If the functional differences between different culture groups are minor, then I'm all for this idea, but I don't like the sound of differences in available techs (not for the default epic game, anyway... mods and scenarios are a different story). If the techs available are different, that strikes me as forcing certain civs to always be played the same way. You'd have to always follow the tech progression dictated by the rules; you wouldn't be free to pursue techs that your particular civ never pursued in real life. Civs shouldn't be forced to be too similar to their historical counterparts... Civilization is a game of alternate history.

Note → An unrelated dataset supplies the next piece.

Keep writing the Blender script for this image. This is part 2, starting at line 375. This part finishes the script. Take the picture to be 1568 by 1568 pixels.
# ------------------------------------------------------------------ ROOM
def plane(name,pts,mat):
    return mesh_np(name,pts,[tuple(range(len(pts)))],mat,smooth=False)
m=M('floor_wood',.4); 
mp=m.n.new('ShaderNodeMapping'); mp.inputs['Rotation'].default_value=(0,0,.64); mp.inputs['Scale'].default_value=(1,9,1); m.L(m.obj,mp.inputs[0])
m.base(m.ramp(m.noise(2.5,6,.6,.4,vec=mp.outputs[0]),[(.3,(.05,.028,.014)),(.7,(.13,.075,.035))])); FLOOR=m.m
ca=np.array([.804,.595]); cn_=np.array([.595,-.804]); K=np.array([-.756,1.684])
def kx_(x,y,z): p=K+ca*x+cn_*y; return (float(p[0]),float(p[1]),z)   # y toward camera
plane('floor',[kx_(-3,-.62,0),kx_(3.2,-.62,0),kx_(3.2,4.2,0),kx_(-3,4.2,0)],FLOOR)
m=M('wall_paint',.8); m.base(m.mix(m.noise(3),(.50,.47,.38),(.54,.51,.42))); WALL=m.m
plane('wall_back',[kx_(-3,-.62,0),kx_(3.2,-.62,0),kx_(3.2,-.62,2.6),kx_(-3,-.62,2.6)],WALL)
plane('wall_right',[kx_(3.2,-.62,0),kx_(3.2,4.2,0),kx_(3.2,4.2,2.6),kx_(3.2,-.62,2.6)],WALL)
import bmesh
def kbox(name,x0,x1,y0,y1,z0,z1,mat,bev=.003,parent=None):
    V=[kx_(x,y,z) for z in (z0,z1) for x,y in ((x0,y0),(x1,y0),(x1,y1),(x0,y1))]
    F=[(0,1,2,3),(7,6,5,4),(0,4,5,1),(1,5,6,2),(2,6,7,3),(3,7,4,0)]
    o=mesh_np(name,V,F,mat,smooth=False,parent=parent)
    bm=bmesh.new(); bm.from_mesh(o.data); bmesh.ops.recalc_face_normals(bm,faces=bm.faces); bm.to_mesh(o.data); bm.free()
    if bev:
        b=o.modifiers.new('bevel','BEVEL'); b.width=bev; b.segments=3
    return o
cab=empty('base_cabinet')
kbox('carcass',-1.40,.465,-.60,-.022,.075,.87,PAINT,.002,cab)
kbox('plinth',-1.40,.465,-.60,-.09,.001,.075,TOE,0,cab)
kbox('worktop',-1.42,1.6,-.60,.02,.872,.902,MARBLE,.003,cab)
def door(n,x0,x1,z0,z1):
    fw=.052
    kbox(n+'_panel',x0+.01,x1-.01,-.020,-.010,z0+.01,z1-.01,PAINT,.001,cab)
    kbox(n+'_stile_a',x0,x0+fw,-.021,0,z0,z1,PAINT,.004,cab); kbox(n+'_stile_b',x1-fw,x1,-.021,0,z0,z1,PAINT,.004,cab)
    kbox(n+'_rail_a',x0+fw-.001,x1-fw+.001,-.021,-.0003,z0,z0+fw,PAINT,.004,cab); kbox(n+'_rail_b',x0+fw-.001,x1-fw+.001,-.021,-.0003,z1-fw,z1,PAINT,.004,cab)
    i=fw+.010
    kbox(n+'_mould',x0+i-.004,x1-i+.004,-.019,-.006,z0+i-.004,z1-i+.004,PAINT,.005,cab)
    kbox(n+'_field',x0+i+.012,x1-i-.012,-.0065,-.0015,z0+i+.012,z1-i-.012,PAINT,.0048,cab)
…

One last thing to consider is playtesting. Currently there are 31 civs, and 7 different traits. That means the designers of Civ3/Conquests had to balance 31 different UUs and 28 different two-trait combos in order to make sure that no civ was inherently better or worse than the others (or at least, not noticeably so). Every further functional difference between civs complicates playtesting further by making it even harder to achieve balance between all the civs. If you let American civs like the Mayans and Incas research sacrificing, but the Meditteranean civs cannot, then not only do you need to make sure that sacrificing itself isn't unbalancing (i.e., that the Meditteranean civs have something else just as good) but also that it isn't unbalancing in combination with the other differences. What I mean is, perhaps sacrificing wouldn't be particularly great in general, but would be super-useful if you also happened to play an expansionist civ, or if you had a UU that could enslave, or something like that. Each time you introduce a single set of new differences between civs, you dramatically increase the number of possible permutations and combinations of differences, running the risk that some particular combo will be unbalancingly strong or weak. Only careful playtesting can uncover these imbalances, and there's only a finite amount of playtesting that can get done before a game is released.